Goal


The ancient goal of mystical mathematics was to circle the square, the enigma portrayed in Leonardo da Vinci's Vesuvian Man.

We circle the square when our mission is to be who we are, and our goal is authentic Presence.

I'm skeptical when I hear people gush about their goals for the New Year. And I'm really not interested when life coaches preach about the importance of goals and vision statements. What's your Three Year Vision Plan? Your Five Year Mission? Your Goal for Eternal Life?

I have no idea. What my needs, my dreams, my concerns will be three years from now, I have no way of telling. I don't even know what tomorrow will bring. When delight dawns, will I even notice it if I'm working on my Five Year Plan?

I am suspicious of goals. Goals separate me from who I am. They detach me from the felt texture of the life I am actually living. When I pursuing my ambition, am I present to you, to my own body, to the ground I walk on?

If goals are so important, what happens when I attain one? In that moment, does any goal remain? If that attainment is the truly important moment, then being goal-less must be the goal, for in that instant the goal dissolves. In that case, I should learn to feel that moment of bliss all the time.

But if that now of goal-attainment is not ultimately important, because the important thing is working toward the goal, then one really doesn't want to achieve any of one's goals: so why pretend to have them?

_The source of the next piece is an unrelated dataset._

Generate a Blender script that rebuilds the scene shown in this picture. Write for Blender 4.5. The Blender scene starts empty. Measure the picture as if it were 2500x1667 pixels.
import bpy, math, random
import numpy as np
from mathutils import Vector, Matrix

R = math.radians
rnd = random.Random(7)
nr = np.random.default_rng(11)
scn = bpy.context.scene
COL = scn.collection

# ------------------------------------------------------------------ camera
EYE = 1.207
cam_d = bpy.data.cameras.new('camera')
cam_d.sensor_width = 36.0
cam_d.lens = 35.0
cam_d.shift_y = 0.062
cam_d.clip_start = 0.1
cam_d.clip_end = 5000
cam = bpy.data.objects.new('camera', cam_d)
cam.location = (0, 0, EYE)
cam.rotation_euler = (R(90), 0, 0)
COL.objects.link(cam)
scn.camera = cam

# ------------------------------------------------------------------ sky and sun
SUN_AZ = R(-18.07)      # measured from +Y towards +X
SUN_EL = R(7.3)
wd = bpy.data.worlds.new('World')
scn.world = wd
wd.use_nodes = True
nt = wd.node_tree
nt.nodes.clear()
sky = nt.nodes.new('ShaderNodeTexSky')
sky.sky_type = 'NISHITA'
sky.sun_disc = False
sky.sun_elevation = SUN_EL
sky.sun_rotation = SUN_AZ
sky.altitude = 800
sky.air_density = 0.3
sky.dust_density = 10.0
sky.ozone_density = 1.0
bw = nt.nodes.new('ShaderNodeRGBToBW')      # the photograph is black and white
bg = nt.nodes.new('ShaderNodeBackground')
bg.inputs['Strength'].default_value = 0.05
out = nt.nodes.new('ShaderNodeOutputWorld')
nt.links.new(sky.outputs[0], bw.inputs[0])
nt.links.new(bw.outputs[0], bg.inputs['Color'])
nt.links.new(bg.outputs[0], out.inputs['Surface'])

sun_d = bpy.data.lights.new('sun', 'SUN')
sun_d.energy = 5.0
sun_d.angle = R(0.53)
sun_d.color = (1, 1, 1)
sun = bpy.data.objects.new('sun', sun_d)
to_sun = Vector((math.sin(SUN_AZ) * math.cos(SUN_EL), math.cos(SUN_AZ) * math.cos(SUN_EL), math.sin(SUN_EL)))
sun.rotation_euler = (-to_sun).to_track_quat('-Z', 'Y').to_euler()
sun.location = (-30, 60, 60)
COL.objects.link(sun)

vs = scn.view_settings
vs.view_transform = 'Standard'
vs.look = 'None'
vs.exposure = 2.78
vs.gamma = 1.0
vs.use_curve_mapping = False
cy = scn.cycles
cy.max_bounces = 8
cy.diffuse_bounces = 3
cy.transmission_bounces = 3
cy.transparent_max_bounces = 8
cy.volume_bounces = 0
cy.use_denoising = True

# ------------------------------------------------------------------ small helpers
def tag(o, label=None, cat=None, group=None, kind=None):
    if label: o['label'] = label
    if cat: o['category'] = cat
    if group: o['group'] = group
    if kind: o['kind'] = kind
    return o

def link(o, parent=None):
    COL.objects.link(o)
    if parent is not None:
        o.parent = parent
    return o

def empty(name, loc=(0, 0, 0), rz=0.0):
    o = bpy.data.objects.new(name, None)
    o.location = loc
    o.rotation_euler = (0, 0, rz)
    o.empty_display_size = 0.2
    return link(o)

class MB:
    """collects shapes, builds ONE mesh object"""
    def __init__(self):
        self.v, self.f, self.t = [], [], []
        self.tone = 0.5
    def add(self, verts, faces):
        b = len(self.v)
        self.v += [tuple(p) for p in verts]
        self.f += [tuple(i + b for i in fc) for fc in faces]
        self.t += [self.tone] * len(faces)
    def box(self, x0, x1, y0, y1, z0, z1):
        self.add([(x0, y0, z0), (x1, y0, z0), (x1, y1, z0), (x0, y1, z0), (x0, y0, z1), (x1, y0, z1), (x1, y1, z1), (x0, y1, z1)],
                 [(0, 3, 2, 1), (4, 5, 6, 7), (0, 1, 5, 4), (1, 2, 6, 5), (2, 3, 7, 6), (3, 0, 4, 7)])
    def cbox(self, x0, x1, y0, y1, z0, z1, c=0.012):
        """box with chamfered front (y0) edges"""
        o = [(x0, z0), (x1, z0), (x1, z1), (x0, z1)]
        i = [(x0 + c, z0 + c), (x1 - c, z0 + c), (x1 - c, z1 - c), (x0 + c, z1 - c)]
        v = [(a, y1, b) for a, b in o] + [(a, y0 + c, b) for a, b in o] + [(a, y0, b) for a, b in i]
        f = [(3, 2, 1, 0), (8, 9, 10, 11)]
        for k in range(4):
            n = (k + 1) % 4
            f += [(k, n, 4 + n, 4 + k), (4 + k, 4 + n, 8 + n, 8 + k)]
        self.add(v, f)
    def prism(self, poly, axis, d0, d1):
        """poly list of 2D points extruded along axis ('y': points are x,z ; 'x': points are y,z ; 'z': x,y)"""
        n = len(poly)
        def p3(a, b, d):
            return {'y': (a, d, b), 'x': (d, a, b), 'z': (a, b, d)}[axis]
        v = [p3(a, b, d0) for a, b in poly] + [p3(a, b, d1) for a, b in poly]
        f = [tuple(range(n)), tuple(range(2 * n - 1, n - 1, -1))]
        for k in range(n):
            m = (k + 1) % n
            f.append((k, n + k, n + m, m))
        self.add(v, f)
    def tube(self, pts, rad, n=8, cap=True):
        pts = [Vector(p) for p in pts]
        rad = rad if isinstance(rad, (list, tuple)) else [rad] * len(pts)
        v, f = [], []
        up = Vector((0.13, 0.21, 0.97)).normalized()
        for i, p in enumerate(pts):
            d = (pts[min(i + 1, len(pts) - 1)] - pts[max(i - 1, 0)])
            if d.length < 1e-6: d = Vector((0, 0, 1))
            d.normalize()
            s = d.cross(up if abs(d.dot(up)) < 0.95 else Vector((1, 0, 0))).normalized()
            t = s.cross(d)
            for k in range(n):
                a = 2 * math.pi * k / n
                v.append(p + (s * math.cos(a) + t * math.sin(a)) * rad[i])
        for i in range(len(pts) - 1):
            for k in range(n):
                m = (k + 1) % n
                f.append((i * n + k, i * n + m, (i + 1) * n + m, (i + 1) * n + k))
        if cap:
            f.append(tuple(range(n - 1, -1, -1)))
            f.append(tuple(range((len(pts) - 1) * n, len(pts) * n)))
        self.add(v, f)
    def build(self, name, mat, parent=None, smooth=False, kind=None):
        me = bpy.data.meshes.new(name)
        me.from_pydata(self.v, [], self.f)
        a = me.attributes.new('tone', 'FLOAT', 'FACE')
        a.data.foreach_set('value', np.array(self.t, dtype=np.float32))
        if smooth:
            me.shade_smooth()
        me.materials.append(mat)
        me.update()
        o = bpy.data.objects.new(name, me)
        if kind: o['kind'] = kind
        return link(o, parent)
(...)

My goal is to be authentically present, which has nothing to do with time. 

"Time and space are infinite. Grains of sand are countless. Atoms in the universe are innumerable, as are the stars and galaxies. There is neither a beginning nor an end because everything is spherical. A sphere has no beginning or end, no goal or direction. 

"Truth has no direction, no goal. Truth itself is the goal, and truth is infinite. Experiencing infinity within this finite body, living timelessness within this time span, uncovering bliss even in misery: this is what you are here for."